Jon Niese mad at media after reports about Dan Warthen’s ethnic slur

August 27, 2013; New York, NY, USA; New York Mets pitcher Jon Niese throws against the Philadelphia Phillies at Citi Field. Mandatory Credit: John Munson/THE STAR-LEDGER via USA TODAY Sports

The fall out continues falling from the Dan Warthen ethnic slur dust up. Warthen has apologized for making dumb jokes about Asians, but the matter is not yet ready to be dropped.

The second stage of the dust up is not about Warthen’s racial attitudes, but about the media’s reporting on the whole affair.

Stu Woo of the Wall Street Journal was the first to report on the unfunny exchange, between Warthen and Daisuke Matsuzaka‘s translator Jeff Cutler (who is half-Asian), that started the flap.

Woo’s focus is on Warthen’s use of the word “Chinaman,” a word that was once in common usage but is now regarded as a degrading nickname (as I think most decently-educated people realize).

Warthen suffered the consequences for his insensitivity and said he was sorry.

Now, perhaps fairly, Mets players are wondering why that stuff even needs to get out of the clubhouse in the first place.

Pitcher Jon Niese for one is reportedly bent out of shape about the whole thing. Newsday’s Anthony Rieber tweeted:

A reporter tweeting about a player telling reporters not to tweet. It’s a house of mirrors.

But does Niese have a point? Is a stupid joke by a pitching coach even really news? Even if it contains ethnic insensitivity?

Doesn’t that kind of stuff go on all the time in clubhouses and locker rooms?

Are reporters going to breathlessly tweet and even write whole articles about it every time someone cracks a bad joke or smacks someone on the butt with a towel?
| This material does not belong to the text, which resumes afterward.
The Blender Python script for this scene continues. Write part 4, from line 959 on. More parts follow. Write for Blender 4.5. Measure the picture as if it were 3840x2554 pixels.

Locker room culture and the “bullying” that goes on behind the scenes of sports has been in the news a lot lately, and there is a push by the PC police to clean that whole thing up and get everyone on a more sensitive, tolerant path.

I’m all for tolerance, and I do think there’s a line that if people cross it, there’s legitimate news value. Had Dan Warthen put on a Charlie Chan costume and started speaking fake Chinese in a really comical voice in front of Jeff Cutler, that might be crossing the line.

Warthen’s little “Chinaman” joke is silly but I’m not sure it’s news. I think sometimes reporters are a little too eager to play the gotcha game. Everything it seems is potential fodder for controversy. And once it gets on social media, it just turns into a whole gigantic thing that no one can control.

Eventually, it just becomes tiring. So yeah, Jon Niese may have a point. Dan Warthen may be a dope, but he’s probably only a dope, and it’s not news every time a dope says something dopey.

I realize Stu Woo is Asian himself and therefore has a different perspective on the whole thing, but I wonder if any larger educating purpose was served by his piece, or if it was just about playing the gotcha game.